IRS Will Strive to Maintain Service Level In 2017, Commissioner Tells AICPA Tax Conference

November 21, 2016

IRS Commissioner Koskinen - 20106 v2
IRS Commissioner John Koskinen
photo: Sam Kittner/kittner.com

The 2017 tax filing season should begin with no significant delays and the Internal Revenue Service (IRS) will strive to maintain the more than 80 percent level of service it provided during the 2016 filing season on the practitioner priority line “to the extent that we can with the resources provided,” IRS Commissioner John Koskinen told the more than 500 attendees at the American Institute of CPAs’ National Tax Conference on November 15 in Washington, D.C. 

The AICPA has told the IRS repeatedly about the critical importance of the tax preparer hotline to tax practitioners throughout the year.  The AICPA also is continuing to press for improved levels of service to taxpayers and practitioners in other areas.

Koskinen pledged that the IRS will continue its war against taxpayer fraud and called on tax practitioners to help as the IRS expands its pilot W-2 verification code program on a voluntary basis to about 50 million forms.  “One of the things we’re asking all of the preparers is, when you see a W-2 with that additional set of digits on it, there’s a place on the form where that goes.  If you could put that in, it allows us to validate those taxpayers and to stop suspicious returns and move the legitimate returns more quickly through the system than in the past,” Koskinen said.

IRS Taxpayer Advocate Nina E. Olson outlined concerns about the IRS’s Future State initiative, which she said could result in a more remote agency that may not address taxpayer requirements.  Olson has hosted a series of public forums around the country during the past year to gather information from taxpayers about what they need and want from the IRS.

Koskinen said the IRS Future State is an “evolutionary” plan.  Referring to online personal accounts that taxpayers will soon be able to set up under the IRS program, Koskinen stated, “We are sensitive to the issues that practitioners have raised and the feedback from you continues to be valuable.  We need to make sure practitioners have access to the data as taxpayers do.  We recognize that it’s critical for you to have the ability to get into this system in the same way, in the same manner as your clients.”

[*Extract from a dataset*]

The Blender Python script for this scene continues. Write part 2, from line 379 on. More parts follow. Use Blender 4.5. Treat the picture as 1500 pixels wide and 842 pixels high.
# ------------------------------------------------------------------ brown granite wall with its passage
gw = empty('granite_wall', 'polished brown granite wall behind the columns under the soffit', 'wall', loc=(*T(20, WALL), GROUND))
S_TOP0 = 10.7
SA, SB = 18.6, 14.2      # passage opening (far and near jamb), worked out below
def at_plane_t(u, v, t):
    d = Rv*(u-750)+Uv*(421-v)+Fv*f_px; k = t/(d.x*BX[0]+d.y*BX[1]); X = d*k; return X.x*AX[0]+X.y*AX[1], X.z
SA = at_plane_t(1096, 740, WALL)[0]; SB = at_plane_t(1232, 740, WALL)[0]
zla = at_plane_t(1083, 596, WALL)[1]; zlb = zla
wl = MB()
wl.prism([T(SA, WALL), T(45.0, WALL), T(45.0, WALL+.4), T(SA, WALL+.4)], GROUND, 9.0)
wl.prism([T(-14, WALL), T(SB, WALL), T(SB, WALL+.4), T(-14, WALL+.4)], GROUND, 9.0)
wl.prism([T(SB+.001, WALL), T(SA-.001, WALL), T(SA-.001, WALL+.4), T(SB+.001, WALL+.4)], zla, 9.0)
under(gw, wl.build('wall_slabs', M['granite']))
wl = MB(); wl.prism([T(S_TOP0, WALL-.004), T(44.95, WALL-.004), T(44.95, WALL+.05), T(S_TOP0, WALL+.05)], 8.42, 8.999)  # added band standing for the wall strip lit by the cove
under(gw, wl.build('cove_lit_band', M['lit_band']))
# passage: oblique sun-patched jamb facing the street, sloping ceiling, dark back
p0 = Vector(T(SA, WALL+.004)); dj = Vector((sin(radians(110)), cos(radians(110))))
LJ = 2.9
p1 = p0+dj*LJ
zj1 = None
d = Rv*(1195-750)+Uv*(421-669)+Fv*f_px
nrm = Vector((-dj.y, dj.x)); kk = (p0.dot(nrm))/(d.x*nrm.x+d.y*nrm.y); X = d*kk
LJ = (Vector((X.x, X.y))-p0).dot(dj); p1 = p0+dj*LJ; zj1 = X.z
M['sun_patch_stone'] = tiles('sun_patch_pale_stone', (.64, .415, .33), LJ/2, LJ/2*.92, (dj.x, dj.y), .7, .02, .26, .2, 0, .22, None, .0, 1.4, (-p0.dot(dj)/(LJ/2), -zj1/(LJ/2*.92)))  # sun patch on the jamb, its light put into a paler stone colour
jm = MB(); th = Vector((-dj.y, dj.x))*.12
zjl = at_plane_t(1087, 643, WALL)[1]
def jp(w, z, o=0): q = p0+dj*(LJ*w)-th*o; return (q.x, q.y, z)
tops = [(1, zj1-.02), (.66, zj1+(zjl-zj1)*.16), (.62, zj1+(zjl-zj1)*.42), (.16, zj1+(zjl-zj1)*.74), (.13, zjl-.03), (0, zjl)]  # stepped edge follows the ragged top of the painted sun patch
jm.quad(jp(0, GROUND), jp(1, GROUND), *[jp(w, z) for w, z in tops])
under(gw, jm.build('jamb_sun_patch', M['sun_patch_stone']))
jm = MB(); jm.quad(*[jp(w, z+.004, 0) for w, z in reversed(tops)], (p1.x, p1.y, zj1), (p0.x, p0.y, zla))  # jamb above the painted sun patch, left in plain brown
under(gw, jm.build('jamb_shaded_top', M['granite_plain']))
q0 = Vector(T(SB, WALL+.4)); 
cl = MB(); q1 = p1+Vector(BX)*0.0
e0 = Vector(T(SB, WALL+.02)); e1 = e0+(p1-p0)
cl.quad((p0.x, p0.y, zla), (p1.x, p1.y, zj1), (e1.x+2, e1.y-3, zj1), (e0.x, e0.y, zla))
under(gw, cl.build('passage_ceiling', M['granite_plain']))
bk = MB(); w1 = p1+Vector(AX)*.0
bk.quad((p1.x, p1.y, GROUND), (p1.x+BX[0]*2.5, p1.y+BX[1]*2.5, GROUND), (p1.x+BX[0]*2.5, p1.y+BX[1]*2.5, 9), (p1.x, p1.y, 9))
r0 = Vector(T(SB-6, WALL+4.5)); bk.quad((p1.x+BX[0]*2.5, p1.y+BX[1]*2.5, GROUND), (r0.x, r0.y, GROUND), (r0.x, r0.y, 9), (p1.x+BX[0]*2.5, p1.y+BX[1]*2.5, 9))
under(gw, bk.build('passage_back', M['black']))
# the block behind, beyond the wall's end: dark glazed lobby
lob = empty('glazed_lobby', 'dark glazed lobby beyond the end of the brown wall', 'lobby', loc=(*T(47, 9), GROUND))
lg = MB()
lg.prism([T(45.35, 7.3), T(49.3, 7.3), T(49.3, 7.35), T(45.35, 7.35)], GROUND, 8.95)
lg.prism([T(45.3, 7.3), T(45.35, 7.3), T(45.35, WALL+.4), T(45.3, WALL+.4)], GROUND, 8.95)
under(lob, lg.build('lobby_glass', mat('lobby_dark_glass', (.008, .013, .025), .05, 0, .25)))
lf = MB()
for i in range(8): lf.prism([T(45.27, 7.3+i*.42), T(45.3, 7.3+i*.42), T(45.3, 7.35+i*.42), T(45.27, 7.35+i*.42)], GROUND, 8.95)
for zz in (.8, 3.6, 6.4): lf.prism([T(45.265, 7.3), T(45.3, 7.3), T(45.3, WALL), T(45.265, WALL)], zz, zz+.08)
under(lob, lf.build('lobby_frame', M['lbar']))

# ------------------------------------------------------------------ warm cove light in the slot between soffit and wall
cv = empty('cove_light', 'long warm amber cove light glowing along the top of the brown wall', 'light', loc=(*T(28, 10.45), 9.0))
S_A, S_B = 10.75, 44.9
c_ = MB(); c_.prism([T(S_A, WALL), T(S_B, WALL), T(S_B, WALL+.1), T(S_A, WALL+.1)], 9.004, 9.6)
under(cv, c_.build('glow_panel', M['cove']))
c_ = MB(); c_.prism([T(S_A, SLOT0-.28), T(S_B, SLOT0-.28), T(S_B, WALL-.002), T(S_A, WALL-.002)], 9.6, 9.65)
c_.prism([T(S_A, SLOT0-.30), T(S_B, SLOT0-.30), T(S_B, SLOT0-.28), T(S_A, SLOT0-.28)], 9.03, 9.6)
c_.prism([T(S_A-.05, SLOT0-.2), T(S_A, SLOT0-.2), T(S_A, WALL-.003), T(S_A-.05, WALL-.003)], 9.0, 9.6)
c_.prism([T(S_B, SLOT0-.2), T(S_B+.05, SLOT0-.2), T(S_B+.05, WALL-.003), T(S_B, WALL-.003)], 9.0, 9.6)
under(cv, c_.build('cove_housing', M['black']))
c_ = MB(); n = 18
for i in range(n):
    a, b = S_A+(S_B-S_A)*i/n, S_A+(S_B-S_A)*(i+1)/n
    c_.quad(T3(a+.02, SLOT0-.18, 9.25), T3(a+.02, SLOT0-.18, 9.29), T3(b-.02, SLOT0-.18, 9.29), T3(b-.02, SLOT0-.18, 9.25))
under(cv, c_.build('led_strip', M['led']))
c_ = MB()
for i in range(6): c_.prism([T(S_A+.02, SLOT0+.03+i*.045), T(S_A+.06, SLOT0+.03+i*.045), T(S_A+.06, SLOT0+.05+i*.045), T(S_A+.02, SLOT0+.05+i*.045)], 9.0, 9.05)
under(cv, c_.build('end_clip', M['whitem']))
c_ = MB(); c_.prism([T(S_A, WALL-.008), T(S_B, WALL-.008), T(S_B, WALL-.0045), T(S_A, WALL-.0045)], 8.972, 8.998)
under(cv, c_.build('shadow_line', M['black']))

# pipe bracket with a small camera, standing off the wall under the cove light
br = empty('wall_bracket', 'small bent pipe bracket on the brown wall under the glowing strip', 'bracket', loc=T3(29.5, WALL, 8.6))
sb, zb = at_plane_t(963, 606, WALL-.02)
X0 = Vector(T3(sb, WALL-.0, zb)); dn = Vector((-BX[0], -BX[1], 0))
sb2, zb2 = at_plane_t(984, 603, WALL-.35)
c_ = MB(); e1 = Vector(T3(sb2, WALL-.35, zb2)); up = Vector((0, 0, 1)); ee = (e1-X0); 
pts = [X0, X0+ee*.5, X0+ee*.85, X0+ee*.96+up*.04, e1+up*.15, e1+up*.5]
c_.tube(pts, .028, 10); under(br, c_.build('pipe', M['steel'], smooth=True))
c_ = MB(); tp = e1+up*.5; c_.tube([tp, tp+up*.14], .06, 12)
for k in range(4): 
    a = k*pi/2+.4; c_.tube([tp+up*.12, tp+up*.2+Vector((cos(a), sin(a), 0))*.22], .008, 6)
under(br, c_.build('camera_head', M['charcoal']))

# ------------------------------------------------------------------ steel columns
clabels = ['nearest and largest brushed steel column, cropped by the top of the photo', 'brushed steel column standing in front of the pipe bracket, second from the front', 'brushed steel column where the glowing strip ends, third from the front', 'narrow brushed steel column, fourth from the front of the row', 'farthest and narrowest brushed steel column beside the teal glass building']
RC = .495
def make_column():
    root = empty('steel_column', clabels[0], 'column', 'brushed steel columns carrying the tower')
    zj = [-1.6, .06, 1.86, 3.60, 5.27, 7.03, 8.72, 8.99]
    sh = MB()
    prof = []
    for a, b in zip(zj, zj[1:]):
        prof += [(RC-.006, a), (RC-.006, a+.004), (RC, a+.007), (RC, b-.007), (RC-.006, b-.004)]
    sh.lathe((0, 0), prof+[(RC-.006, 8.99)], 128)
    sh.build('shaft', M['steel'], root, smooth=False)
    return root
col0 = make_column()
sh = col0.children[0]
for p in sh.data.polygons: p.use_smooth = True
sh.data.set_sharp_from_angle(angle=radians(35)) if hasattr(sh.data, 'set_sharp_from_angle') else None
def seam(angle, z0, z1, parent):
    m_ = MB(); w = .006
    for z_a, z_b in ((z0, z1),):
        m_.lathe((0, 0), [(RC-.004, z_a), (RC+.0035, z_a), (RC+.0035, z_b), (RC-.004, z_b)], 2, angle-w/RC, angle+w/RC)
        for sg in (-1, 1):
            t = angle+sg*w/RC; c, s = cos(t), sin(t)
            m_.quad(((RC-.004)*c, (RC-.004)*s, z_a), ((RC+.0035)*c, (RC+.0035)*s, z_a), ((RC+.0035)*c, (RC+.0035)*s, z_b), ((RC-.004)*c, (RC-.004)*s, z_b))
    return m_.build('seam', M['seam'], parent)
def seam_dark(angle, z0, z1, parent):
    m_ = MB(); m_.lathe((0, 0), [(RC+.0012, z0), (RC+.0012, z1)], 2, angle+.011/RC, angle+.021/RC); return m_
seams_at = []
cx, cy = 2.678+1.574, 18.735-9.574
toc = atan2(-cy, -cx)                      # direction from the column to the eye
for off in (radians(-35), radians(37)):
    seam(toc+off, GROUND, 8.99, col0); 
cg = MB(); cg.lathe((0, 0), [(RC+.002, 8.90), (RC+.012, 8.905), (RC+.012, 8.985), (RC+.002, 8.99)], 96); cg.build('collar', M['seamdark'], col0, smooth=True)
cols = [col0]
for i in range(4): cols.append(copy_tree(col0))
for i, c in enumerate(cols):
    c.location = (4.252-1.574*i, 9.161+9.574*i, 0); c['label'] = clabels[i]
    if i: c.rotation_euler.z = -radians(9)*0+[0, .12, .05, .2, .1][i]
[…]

Other IRS speakers at the conference included William J. Wilkins, chief counsel for the IRS and assistant general counsel of the U.S. Department of the Treasury; Douglas O’Donnell, commissioner of the Large Business and International Division, and Debra Holland, commissioner of the Wage and Investment Division.  Also speaking were Caroline Ciraolo, principal deputy assistant attorney general of the U.S. Department of Justice Tax Division, and Thomas A. Barthold, chief of staff for the Joint Committee on Taxation.